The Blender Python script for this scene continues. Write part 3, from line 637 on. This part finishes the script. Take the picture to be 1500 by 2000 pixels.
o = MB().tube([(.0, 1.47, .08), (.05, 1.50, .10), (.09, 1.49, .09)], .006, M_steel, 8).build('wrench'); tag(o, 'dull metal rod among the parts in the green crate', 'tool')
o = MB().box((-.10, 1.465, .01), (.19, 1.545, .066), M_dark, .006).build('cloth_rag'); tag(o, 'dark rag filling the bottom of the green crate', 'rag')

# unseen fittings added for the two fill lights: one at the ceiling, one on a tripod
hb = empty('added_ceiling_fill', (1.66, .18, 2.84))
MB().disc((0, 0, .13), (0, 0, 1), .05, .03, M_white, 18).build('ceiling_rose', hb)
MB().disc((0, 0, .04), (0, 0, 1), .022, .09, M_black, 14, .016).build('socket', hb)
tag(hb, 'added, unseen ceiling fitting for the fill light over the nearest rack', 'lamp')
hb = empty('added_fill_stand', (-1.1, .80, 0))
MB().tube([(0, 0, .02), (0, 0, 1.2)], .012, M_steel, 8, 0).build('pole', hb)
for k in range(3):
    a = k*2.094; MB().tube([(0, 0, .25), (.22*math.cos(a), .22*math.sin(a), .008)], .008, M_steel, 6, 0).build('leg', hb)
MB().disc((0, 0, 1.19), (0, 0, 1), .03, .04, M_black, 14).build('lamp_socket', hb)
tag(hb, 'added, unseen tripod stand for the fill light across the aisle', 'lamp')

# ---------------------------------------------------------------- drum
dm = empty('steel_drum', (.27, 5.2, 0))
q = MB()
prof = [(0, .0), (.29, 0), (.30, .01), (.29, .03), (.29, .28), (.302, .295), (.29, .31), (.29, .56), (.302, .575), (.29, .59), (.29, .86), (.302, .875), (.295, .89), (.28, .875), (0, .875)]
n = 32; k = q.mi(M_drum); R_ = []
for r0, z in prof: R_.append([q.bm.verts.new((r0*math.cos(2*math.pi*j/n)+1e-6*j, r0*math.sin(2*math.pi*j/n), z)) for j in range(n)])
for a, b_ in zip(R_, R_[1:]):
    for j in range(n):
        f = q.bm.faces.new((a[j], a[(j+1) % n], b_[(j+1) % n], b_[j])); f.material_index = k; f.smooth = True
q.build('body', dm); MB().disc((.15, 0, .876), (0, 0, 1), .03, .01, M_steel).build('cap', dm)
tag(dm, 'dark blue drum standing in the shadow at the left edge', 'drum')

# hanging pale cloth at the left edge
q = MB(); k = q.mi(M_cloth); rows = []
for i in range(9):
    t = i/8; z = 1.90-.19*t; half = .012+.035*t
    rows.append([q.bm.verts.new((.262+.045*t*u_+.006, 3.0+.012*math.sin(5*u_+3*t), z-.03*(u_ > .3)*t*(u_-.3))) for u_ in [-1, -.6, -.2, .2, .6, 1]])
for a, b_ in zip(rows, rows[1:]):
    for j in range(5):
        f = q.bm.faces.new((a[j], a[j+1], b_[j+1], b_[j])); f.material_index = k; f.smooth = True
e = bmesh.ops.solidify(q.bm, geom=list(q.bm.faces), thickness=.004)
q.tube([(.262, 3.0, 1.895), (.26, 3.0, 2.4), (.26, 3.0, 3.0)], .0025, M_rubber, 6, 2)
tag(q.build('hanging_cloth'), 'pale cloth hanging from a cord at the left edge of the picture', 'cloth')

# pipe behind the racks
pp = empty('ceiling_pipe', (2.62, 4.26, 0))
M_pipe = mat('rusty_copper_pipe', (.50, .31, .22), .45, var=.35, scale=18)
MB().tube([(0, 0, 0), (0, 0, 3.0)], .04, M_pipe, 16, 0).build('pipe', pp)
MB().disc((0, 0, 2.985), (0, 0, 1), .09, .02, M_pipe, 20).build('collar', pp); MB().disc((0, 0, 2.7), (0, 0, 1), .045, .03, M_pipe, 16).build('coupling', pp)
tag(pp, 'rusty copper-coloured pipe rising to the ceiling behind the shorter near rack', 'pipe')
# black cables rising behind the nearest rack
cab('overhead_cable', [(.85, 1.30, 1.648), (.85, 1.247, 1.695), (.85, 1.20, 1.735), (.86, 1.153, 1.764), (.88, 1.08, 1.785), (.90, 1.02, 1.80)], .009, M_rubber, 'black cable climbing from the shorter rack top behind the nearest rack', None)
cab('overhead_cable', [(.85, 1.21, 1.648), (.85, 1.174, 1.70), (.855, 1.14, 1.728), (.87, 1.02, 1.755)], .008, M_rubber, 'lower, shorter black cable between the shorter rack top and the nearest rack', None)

* _INSTRUCTIONS FOR THE TASK_: Using the listing, say how many lines include the word "from", and add nothing else.

* _RESPONSE FOR THIS EXERCISE_: 3